Mindfull Parenting. Really?!?


Oh boy, another guilt-free way to parent my kids that makes me feel guilty for not doing it like I’m apparently supposed to be doing it.

There’s a new parenting “buzz-word” (buzz-phrase?) circulating on the internet called “Mindful Parenting” that makes me just want to gauge my eyes out with the toddler-goo/dust-bunny encrusted spoon I just fished out from under the couch. I mean really, just the phrase makes me think “you’ve gotta be kidding me!”.

That’s not to say that it’s not a nice thought, being a mindful parent, but really, do we need yet another “parenting trend”? Can’t we just be parents?

I get that multi-tasking isn’t always the best way to get eleventy-billion things done, and done well, but really, what choice do I have? Stuff’s gotta get done, and there just aren’t enough hours in the day to do it all.

My motto these past 2.8 years since the peanut came on board is that if I’m not doing at least two things at a time, I’m not doing enough. I’m in survival mode here people. The ratio of 2 kids to 2 parents has us outnumbered. Seriously. It’s math people. If you have more than one kid you know what I’m talking about.

Mindful parenting is where you, as a parent, take the time to keep your attention focused on what you’re doing with your kid at any given time. But already you’re screwed if you have more than one kid. I know neither of my kids will let me focus my attention on the other without busting in on whatever it is we’re doing. The preshus sees me having a moment with the peanut, he wants in, and who can blame him? His brother would (and does) do the exact same thing! We like spending time together as pairs, and as a group, that’s how families operate. At least, that’s how mine does.

All this isn’t to say that I don’t focus on my kids individually, of course I do. But do we have to put a name on everything and make anyone who isn’t doing it right feel bad? I don’t think so.

Mindful parenting says put time aside to “meditate” with your kids to calm and focus them and yourselves. It’s a nice thought, but thanks for making me feel bad about the fact that the two hours I have between getting home at the end of the day and bedtime, doesn’t allow for calming meditative exercises.

This article suggests that while you’re in the shower, don’t make your to-do list (come on! I get some of my best blog post ideas in the shower!!) but experience the shower. “…think, I’m in the shower. The water is hot. The room is steamy, etc. Don’t judge whether the shower is awesome or annoying; just slow down and experience it.” Um, yeah. This article clearly doesn’t take into account that there are kids on the other side of my bathroom door crying (the 2yo) or banging (the 4yo) because the door is closed and how dare I be in a room by myself. I get about two minutes of peace in any given shower before the littles are yelling, shattering any calm I might have gained.

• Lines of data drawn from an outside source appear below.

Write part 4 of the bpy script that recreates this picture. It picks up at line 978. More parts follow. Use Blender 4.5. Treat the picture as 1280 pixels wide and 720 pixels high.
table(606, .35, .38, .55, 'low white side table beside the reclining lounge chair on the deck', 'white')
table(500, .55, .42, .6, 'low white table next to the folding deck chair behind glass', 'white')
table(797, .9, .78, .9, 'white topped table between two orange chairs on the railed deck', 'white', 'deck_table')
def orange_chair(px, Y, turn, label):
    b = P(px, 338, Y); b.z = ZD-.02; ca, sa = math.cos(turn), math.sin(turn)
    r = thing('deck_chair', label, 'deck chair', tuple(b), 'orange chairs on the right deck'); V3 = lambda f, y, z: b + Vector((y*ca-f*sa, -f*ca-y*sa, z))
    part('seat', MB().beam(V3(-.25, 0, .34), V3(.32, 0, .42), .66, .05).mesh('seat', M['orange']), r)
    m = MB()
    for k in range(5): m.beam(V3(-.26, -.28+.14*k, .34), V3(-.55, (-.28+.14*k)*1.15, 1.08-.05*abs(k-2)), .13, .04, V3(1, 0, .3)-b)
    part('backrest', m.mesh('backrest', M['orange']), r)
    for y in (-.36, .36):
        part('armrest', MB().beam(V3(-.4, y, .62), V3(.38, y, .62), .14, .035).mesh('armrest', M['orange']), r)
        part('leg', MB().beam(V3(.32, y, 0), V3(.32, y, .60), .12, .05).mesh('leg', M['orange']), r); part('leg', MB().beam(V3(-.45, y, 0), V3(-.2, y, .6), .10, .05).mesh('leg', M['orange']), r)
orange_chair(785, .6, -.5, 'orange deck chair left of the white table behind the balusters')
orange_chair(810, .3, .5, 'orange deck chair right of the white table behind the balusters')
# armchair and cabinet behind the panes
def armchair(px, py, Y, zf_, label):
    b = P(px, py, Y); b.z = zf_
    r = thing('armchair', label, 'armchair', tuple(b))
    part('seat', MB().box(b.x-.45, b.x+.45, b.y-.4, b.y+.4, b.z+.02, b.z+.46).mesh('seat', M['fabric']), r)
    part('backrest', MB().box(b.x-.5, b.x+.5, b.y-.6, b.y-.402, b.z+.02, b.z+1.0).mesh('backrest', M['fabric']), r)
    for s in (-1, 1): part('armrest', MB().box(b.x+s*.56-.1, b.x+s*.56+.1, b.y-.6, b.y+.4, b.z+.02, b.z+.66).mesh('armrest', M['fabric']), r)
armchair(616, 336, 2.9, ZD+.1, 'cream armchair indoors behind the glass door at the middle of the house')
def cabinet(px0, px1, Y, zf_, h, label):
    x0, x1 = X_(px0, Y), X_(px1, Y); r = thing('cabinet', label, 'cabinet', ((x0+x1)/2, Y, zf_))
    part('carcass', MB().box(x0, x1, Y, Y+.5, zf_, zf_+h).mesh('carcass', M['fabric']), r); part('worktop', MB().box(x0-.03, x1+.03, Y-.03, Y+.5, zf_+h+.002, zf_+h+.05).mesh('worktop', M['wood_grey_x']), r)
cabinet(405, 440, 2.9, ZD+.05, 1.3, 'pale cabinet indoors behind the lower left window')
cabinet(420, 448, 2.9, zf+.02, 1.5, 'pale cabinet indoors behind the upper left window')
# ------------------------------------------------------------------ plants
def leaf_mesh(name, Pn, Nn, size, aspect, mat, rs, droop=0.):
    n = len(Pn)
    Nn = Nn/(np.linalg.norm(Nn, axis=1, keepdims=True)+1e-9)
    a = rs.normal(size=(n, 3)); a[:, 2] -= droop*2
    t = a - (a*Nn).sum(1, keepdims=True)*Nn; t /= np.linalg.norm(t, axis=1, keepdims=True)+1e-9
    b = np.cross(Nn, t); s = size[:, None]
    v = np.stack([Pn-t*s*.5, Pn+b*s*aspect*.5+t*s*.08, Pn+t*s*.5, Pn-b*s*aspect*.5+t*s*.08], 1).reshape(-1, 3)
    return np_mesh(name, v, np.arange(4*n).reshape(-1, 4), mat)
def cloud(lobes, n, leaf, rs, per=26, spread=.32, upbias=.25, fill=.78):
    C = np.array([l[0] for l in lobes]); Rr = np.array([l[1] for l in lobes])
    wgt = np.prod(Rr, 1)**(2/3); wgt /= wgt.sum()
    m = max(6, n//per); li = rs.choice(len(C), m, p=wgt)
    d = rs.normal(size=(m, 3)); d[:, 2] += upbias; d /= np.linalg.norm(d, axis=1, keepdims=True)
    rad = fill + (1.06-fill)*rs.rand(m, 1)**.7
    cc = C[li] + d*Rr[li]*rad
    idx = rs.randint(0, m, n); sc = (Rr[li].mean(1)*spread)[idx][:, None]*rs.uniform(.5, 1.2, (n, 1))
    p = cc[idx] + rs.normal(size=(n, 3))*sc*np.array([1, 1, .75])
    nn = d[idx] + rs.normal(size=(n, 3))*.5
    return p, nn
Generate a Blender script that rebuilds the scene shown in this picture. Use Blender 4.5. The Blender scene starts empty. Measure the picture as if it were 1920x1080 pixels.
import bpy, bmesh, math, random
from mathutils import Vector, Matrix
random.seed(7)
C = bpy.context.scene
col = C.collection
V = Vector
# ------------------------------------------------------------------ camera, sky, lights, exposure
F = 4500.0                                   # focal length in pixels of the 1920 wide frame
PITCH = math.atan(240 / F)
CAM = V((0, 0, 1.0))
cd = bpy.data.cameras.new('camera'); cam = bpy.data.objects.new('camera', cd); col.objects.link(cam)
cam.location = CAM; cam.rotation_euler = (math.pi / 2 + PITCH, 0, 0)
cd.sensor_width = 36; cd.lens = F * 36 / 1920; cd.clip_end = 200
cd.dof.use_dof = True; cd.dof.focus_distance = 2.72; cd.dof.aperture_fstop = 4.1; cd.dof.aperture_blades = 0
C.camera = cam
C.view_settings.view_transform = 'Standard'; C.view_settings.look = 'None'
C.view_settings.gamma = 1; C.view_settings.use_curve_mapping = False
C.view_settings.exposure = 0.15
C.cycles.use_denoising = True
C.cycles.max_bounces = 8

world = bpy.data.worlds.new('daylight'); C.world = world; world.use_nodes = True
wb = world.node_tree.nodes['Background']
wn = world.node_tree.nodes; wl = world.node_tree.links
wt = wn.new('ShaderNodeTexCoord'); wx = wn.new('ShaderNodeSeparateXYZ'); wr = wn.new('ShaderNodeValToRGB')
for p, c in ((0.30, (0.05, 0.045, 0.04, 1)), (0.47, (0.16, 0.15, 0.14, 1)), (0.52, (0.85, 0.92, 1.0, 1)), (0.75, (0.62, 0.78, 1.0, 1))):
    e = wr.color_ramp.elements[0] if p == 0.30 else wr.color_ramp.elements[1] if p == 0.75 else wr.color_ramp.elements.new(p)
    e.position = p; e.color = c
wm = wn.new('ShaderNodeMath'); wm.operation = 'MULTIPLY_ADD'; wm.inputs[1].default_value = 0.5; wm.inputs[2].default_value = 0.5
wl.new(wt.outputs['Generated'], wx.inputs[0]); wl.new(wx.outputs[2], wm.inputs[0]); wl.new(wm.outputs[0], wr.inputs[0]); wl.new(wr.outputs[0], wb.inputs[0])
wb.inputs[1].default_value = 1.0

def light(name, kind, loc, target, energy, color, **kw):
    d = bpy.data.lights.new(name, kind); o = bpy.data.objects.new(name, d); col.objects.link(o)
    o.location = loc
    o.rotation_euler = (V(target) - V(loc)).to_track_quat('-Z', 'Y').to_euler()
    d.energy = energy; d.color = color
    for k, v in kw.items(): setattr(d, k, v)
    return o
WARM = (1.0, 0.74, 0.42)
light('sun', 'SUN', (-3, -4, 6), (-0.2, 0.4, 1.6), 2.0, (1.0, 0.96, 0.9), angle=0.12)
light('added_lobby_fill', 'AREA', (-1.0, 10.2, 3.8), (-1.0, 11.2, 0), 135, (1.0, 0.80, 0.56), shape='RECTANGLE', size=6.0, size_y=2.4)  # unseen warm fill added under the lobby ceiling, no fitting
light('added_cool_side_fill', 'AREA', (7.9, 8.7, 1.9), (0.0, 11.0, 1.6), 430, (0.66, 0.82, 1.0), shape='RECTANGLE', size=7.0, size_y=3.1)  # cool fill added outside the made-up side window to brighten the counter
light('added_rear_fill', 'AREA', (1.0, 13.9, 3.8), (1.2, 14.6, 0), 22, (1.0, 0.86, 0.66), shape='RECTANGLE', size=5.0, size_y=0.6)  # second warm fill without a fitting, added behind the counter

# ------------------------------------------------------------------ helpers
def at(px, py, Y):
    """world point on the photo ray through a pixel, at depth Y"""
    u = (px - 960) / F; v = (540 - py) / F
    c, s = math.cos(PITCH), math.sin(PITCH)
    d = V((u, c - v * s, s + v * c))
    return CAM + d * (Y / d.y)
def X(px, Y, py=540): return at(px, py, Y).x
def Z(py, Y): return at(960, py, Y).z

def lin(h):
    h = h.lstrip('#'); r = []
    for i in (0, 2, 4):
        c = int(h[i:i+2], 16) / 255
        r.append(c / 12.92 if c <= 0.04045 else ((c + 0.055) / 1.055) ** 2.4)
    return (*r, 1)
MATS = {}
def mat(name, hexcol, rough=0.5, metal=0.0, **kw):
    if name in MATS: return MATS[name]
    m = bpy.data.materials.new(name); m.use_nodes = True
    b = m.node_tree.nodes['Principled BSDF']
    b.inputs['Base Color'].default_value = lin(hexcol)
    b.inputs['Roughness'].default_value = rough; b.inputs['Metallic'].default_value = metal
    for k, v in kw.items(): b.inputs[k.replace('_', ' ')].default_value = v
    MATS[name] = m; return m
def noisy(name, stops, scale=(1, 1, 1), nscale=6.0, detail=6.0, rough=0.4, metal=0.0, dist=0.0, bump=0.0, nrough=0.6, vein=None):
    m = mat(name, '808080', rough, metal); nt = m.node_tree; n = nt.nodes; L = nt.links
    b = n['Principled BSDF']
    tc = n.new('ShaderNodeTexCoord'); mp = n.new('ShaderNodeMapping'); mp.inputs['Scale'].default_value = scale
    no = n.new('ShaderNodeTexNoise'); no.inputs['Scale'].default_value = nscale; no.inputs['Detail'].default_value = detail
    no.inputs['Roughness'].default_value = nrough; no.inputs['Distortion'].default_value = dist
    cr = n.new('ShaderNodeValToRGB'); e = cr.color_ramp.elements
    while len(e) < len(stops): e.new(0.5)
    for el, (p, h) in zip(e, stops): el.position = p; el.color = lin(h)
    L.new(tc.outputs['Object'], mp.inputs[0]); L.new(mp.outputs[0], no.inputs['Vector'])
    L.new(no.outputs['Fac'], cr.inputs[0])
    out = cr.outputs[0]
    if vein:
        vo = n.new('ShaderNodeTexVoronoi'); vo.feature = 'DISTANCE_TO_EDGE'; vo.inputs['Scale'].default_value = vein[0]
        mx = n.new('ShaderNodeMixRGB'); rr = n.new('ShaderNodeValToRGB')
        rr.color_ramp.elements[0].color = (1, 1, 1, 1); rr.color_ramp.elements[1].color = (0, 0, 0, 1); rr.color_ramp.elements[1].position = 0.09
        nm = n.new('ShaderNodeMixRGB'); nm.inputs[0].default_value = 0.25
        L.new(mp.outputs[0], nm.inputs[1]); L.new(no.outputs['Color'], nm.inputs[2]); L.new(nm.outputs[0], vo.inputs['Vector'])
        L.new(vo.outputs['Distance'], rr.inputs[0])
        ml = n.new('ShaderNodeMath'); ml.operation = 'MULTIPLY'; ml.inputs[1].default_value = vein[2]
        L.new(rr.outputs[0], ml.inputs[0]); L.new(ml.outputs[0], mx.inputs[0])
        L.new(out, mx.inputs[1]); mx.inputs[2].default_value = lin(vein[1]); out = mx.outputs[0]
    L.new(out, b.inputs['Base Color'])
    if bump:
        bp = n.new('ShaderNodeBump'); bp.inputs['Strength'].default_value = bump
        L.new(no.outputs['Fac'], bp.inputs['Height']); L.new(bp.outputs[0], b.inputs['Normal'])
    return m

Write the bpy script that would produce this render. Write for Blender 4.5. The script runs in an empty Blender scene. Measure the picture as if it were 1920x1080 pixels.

This article suggests that we take time during meals together to “slow down at dinner and ask your children to really notice their food”. Nope, sorry, can’t do that. The goal at our house it to get the kids to eat the food, not look really hard at it. If they slow down to “notice” what I’ve put in it, then they certainly aren’t going to eat it because there’s too many “beggagables” in it. Move along kids, nothing to see here. Dinner is yummy, that’s all you need to know. Eat it.

I do my best to make sure that I give my kids all of my attention when the moments present themselves. Considering that I’ve got two kids, a husband and a full-time job, I think I’m knocking it out of the park! Or, at the very least, it’s a double-play turned triple-play on an error (can you tell baseball season is coming up? GO JAYS GO!) See, I can’t even throw out a metaphor without getting distracted.

A few minutes for a hug and a cuddle here, a couple of minutes playing on the floor with cars or drawing a picture there, my kids are happy and I don’t need another parenting label article to tell me that I’m doing a good job, or criticize me for not doing a good enough job.

Maybe I’m overreacting, or maybe I’m just mad at myself because I succumbed to the “click-bait” article title, and that’s my bad. Normally I know better.

So thank you “guilt-free parenting article”. I now feel totally guilty about not parenting in this new and fantastic way. Kudos.